SOUND EFFECT! In comes valiant Love Interest in the light of one thing that Secondary Interest does wrong, and Main Character is swayed by the pheromones and runs off with Love Interest and ostensibly goes and has 50% bland babies with them. (Side note: googling "50% bland babies" turns up no results, but Google does take the liberty of suggesting "50% blind babies." Also, in its listing for "50% bland babies" without quotes, the word "folktronic" pops up. The internet: an interesting, if not sometimes horrible, place.) So now we can't believe in anything the main character does or has done because we're sitting there gaping at how stupid they can be. (If we're that emotionally invested in the first place.) Gah! All that flimsy fake character development for nothing, and a plot that just seems to have fallen apart.

Sometimes this is okay - case in point, Disney movies - but dare I say more of the time it is frustrating - case in point, what I was watching when I thought of this, The Phantom of the Opera. (Which was still great, I have to say, because I saw it on Broadway with the positively fanmazingtasticstupenulousedible Howard McGillin as the Phantom and the standing room only tickets were cheap, but during the walk to the bus station and the subsequent ride back to New Jersey, where the hotel happened to be located, the conversation between my dad and I consisted of the following: the shoes he bought out of boredom (he is awesome), the idiotic bratty teenage girls I stood beside (read this like a vapid whiny valley girl, please: "why did that lady kick those people out of the aisle? She said it was a fire hazard? It sooooo wasn't a fire hazaaaard. If I ever become an 80-year-old bag that works in a theatre and yells at people, just shoot me okay just shoot me." It was only a fire hazard to people trying to get out of the building, I was only a few people away and couldn't hear the "yelling," possibly due to its absence, and the usherette was maybe 50...but I digress), my sister getting sick and having to go home early so I couldn't get my Playbill signed (we all got sick during the trip, but I was the first and worst - and getting autographs was just squee for the whole thing), and my griping about the love story having an insufferable ending, which was in a word exasperating after hype that refuses to die after 21 years and all that setup and...well, anyways.) What character depth is there in choosing the perfect, bland one instead of the flawed, interesting one?

What's even worse is when the timing is all wrong and they end up getting together and breaking up and getting together and breaking up and getting together and cheating and getting together and one announcing to the other that they are leaving for a Bavarian fish trainer and getting together and the expense of said Bavarian fish trainer and running out of screen time/pages/duration of hallucination.

So! The love story being a staple in everything for centuries upon centuries, I guess it kind of fits if you really have to look for the good ones - or at least the ones that don't make you want to puke from the stupidity of the development (unless love stories already do make you puke).

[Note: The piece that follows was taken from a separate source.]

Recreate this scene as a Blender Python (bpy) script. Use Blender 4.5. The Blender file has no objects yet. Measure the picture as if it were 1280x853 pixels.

With that, something that I've been thinking about for a while is vented, conveniently coinciding with the promise that I would write something on the beloved bloggy blog when I had time - and here we are. Have a glorious Easter, whether you celebrate it in the religious or commercialized bunny candy manner (I'm in the former category, ThaReeza in the latter, but Flooflesquee is an open-minded place, so no worries), and I hope you enjoyed this post - if not, tell me why; I'm still in the process of honing the blog abilities. Thank you for reading!

2 comments:

ThaReeza said...

Yes yes, my dear, I agree! In most stories, especially Disney movies (Snow White is the biggest example I can think of now) habe those silly love interests that just go all HAAAAGGGILIILY I WUFF YOU! and it's just...well, dumb. It's hard to write love stories without that first Love interest...it's hard to make it as romantic as you want without making it unrealistic. *sigh* silly story-telling rules...

Janine‽ said...

My goodness, comments! It's like blogging within blogging (as I think we are the only ones who know about our blog or at least that it is being written on at the moment)!

Yes, though, it seems as if the world of fiction is filling up with a new race of boring stock characters. Especially comedies...don't even get me started on those horrifically stupid chunks of crude that are being churned out lately.

There are good characters in the world, here and there...but then new ones get modelled on them and become clichés of themselves...argh.